Hiç kuşkusuz Türkiye Dışişleri Bakanı Hakan Fidan'ın Çin ziyareti tüm detayları ile önemli içerik taşıdı. Ekonomik ve gelecek çok kutuplu dünya inşası anlamında bakıldığında Türkiye'nin yeni süreç için doğru adımlar atma niyetinde olduğunu gösterdi. Özellikle "BRICS ile ilgili Bakan Fidan'ın beyanı" dikkatleri üzerine çekti.
"Çok kutuplu dünya kaçınılmaz" olduğu kadar, ona ne kadar hazır olup olmadığın da önem arz ediyor. Türkiye coğrafyanın dikte ettiği gerçeklerle hareket etme yeteneğini çevresinde meydana gelen tüm krizlerde gösterdi ve göstermeye de devam ediyor. Türkiye'nin bu rasyonel siyaset yapma anlayışı sadece kendisi için değil, coğrafyadaki tüm paydaşlar için de kazanma imkanı sunuyor. Tabii küresel dayatma bazen köşeye sıkıştırabiliyor. Ama caydırıcı gücü ile, diploması kabiliyeti ile Türkiye'nin milli çıkarlara ters olan çoğu konuları püskürtebiliyor.
"Bakan Fidan'ın Çin ziyaretini biraz da bu yönden değerlendirmek gerekiyor." Mesele sadece ikili ilişkiler konsepti değil, gelecek 100 yılın zorunlu kıldığı gerçekleri masaya yatırabilme kabiliyetidir. Çin artık hesaba katılmayacak noktada değil. Tam tersi "yeni paradigmaya göre değerlendirilmesi gereken bir gerçektir." Hakan Fidan bu gerçeklere dayalı Türkiye politikasını ilan etmiş oldu. Ama bunu yaparken kadim devlet aklı yansımasını da çekinmeden nümayiş etti.

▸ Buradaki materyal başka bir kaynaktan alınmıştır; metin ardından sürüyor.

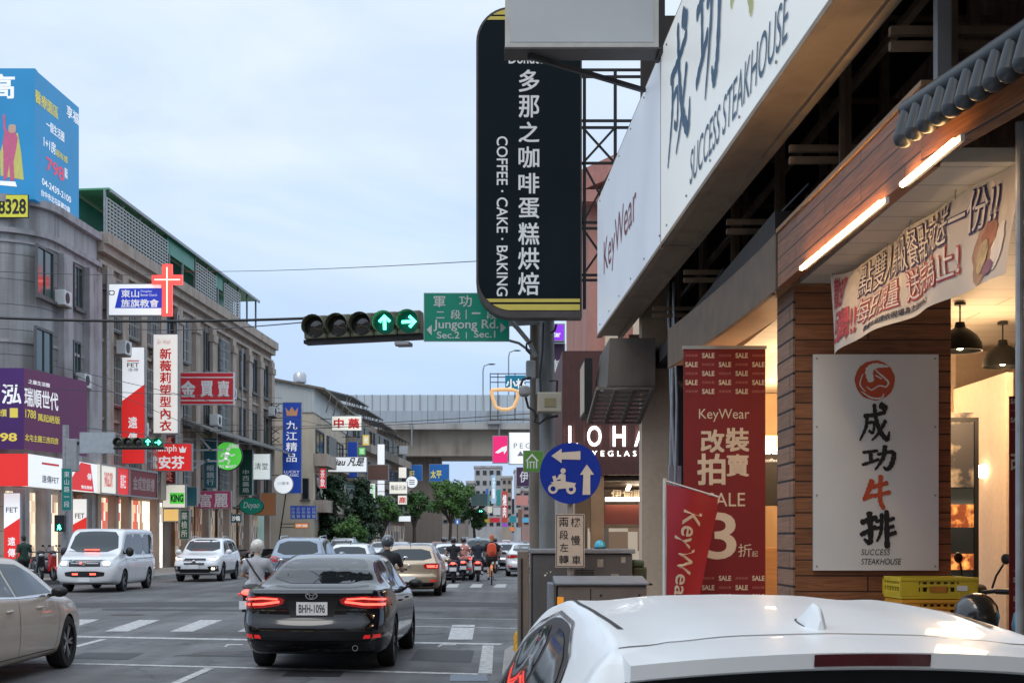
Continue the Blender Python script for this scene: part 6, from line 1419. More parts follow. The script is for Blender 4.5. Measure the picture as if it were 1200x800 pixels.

Ziyaretin en duygusal ve üzerinde durmamız gereken algıya açık konusu şüphesiz "Uygur Türkleri başlıklı görüşmeler" oldu. Evvela Pekin'deki görüşmelerde "Uygur Türklerinin temel hak ve refahı" konusunun gündem olması başlı başına başarılı bir sonuç olduğunu ortaya koydu. Bakan Fidan, Uygur Türklerinin sorunlarının çözümlenmesinin esasen Çin için önem arz ettiğine işaret etmesi, Pekin'de samimi karşılandığı açıktır. Urumçi ve Kaşgar bölgesine ziyaret ve halkla samimi sohbet görüntüleri ise özellikle Türkiye üzerinden yapılmak istenen provokatif süreçleri de devre dışı bıraktı. Algıyı altüst etti.
Bakan Fidan'ın Urumçi ve Kaşgar sokaklarında mavi kravatı ile pazara çıkması, yaşlı bir Uygur Türkü teyze ile "yahşi" konuşması, Türk çocukları ile "babacan" sohbeti anlaşılan Uygur Türkleri kadar kendisini de ziyadesiyle bahtiyar etmiş. Kadim milli köklere sahip Türkiye Devleti, her yerde beklenen olduğunu hem biliyor hem de bildiğini gösteriyor. Tam da Urumçi sokaklarında bu oldu. Dünya, tekraren Başkan Erdoğan liderliğindeki Türkiye profilini bence en net görüntüsü ile Urumçi, Kaşgar sokaklarında "Hakan Fidan farkı ile" teyit etmiş oldu.